Lo del practicante era ya por sí despreciable y duro ¿por qué tenía que ser como ellos pensaban? Pero lo del peón, que había sido oprimido por la dictadura y condenado, a lo mejor hasta sin razón, o por el simple hecho de ser político, y que iba en contra de los pobres trabajadores, era lo que jamás podré concebir, el que una persona pueda ser tan traidora y capaz de vender a su propia madre. ¿Cómo puede haber miserables de esa clase? Fue siempre y hasta que se murió de esa calaña.  Metido donde no tenía que estar y perjudicando, si podía, al más débil. ¿Qué le importaba a él como me accidenté? Fue mucho peor que el mismo practicante. Nunca lo olvidé, ni a uno ni a otro, por sinvergüenzas y avasalladores. Yo era muy joven no había cumplido los 19 años, pero bravo y valiente, seguramente más fuerte que los dos, porque nunca dieron ni golpe. Los hombre de la montaña, por ser nacidos y criados en aquel medio, siempre fuimos duros cómo los regodones, pero nunca nos dejamos avasallar, aunque no seamos guerreros como los dos pigarras, que tan mal se comportaron con migo.

Más tarde cuando fui a trabajar a la oficina del lavadero, ese fulano trabajaba en el cargadero y pude comprobar cómo se arrastraba al capataz y a los vigilantes. Hasta con sus compañeros, se porto mal, siempre fue un traidor, esa era la fama que tenia.

Solo estuve tres semanas de baja, para regresar a trabajar en aquel infierno, donde todos estábamos desesperados, porque seguía igual de malo.

Todo el personal estuvo amargado hasta que pasó una buena temporada y decidieron los Jefes, parar aquella rampla. Era sábado y como siempre el zorro del vigilante nos hizo una de las suyas. No sabíamos nada, y cuando llegó la hora de salir subió por los tajos y nos dijo que íbamos a ser destinados para la Julia de segunda planta del Rimadero. Que había que entrar por Sotrondio. Nos ordenó que sacáramos los martillos, mangas, hachos, palas y picas, y lo cargásemos en un vagón. Que lo engancháramos al tren para que saliese después del personal y pudiéramos recogerlo antes de irnos a casa. Así meterlo en la chabola y el lunes cargarlo en el carro que, tirado por una mula, lo llevaría hasta su destino: la boca mina del Rimadero.
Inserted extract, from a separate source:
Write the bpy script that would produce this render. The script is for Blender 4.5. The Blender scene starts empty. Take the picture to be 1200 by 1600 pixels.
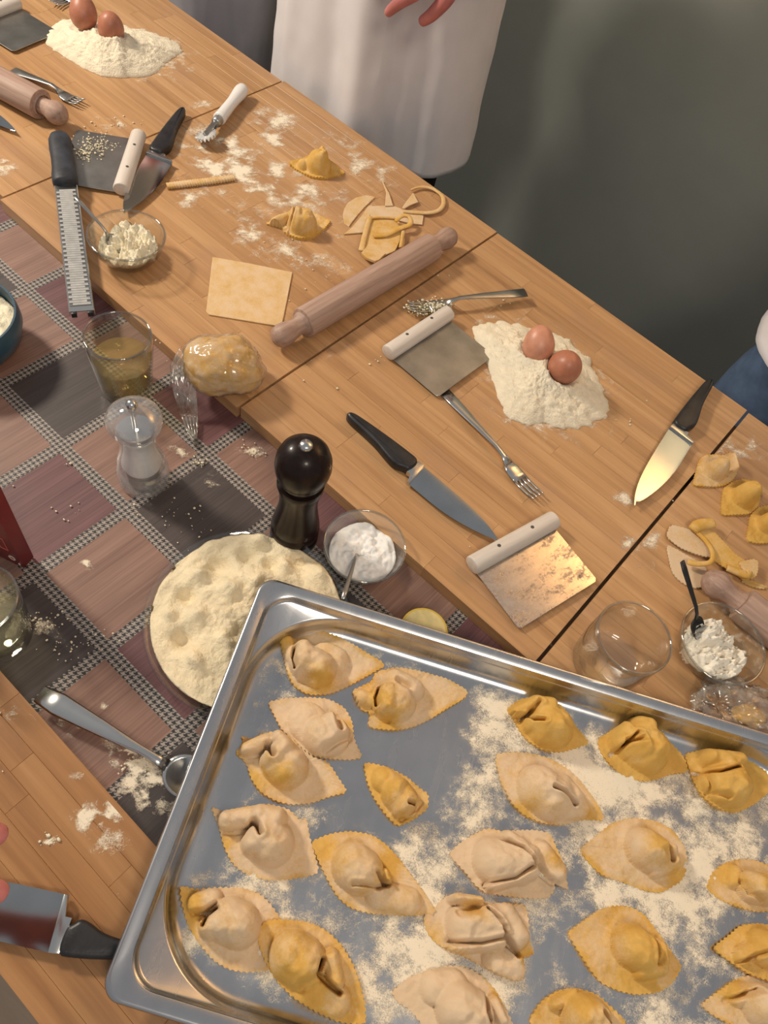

Todo esto lo tuvimos que hacer corriendo para llegar tarde a la jaula. La maldad del vigilante fue que no quiso decirlo primero y así evitar estas carreras. Si su comportamiento fue malo con el personal, conmigo lo fue peor, porque yo era el único que no iba para el Rimadero. Alfonso no quiso soltarme de su zona. Una vez que nos mudamos y que esperábamos a que el vagón saliera del pozo, el canalla me dijo:

-Bobia, te libras de la julia, te quedas para el sur. Coge lo tuyo y sepáralo para quedarte con ello.
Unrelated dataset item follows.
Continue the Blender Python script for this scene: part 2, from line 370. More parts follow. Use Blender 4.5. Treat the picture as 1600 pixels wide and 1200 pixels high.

Si este vigilante fuera como debe ser un hombre y hubiera tenido un poco de sentido, me lo hubiera dicho en la mina. Mis herramientas se hubieran quedado escondidas en la misma galería, muy cerca donde iba ser mi destino, y me hubiera librado de bajar con ello al Pozo de nuevo y recorrer la distancia de galería tan grande que había con mi cargamento, aunque algo me ayudaron mis nuevos compañeros. La molestia no fue pequeña. Así como éstas nos las hacía aquel individuo con mucha frecuencia, era más zorro y más duro que un asno. Siempre con su falsa risa se reía hasta de su sombra.